会社はバウムクーヘンをもらうところ

バウムクーヘンを頻繁にいただく。引き出物とか、オフィスオープン記念品とか、みな経験したことがあるのでは。ずしっとした紙袋を水平を保ちつつ家路に着くと、まさかまたバウムクーヘンかと思い、思いながら開封するとバウムクーヘンである。年輪のようにとかよく言う、バウムクーヘン屋はこうして売り上げを伸ばしているのか。

なんでもそうやって縁起に結びつけたら売れるのか。わたしだったらレーズンバターサンドが良い。レーズンバターサンドだって、「輝く個人を各レーズンに見立て、バターでまとめあげているところは個と組織・ブランドの強固な関係性のマリアージュをうんぬん」的な話ができる。縁起ってそういうことでは。ちがうか。

大学一年生の頃、「会社はバウムクーヘンをもらうところ」だと気づいた。でもその頃はバウムクーヘン文化の話とかを知らなかったので、てっきり父と姉の会社の偉いひとが奇遇にもバウムクーヘン好きという共通点があるんだと思っていた。当時つくらなきゃいけなかったZINEにもそうやって書いていた。いま思い出すとちょっと自分が面白い。それはそれで良い気がする。いつかこの文章も思い出して笑うんだろうか。それはそれでまた良い気がする。
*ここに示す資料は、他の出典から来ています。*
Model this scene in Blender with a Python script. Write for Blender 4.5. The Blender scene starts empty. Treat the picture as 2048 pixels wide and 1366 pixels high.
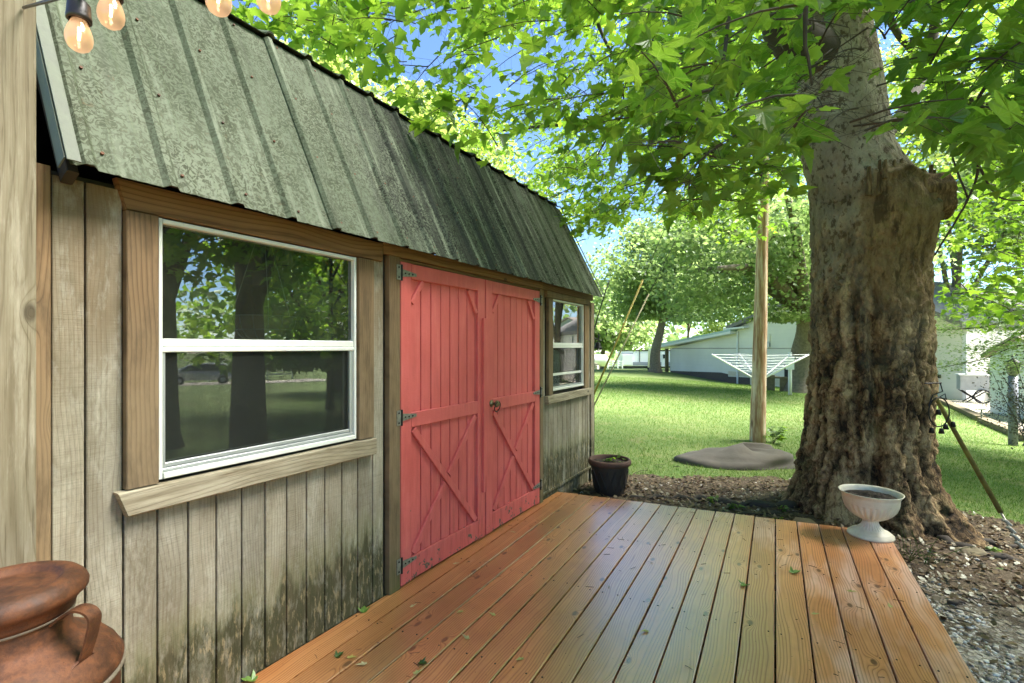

姉から連絡がきた。オペラを観たいとかセルフのジェルネイルが上手くいったとか、他愛のない内容。最後に年末年始の帰省について触れられ、あ、こっちが本題だったかと思った。やりとりしていくなかで言ってくれたひとことが、やさしくてあたかかくてしばらく涙が止まらなかった。姉。優しくて聡明で生真面目で細やかな姉。

今日ははじめて「クララ」というお酒を飲んだ。ビールとセブンアップを割ったものらしい。さわやかで甘くて苦くておいしい。ビールカクテルが好きな気がする。にがくて、と打つとiOSだと「長くて」に変換される。とここまで書いたところで眠り、今日はその翌日ということになる。起きたら顔がものすごく浮腫んでおりひどい有様だった。お酒で顔が浮腫むって話には聞いていたけれど、ほんとにあるんだ……。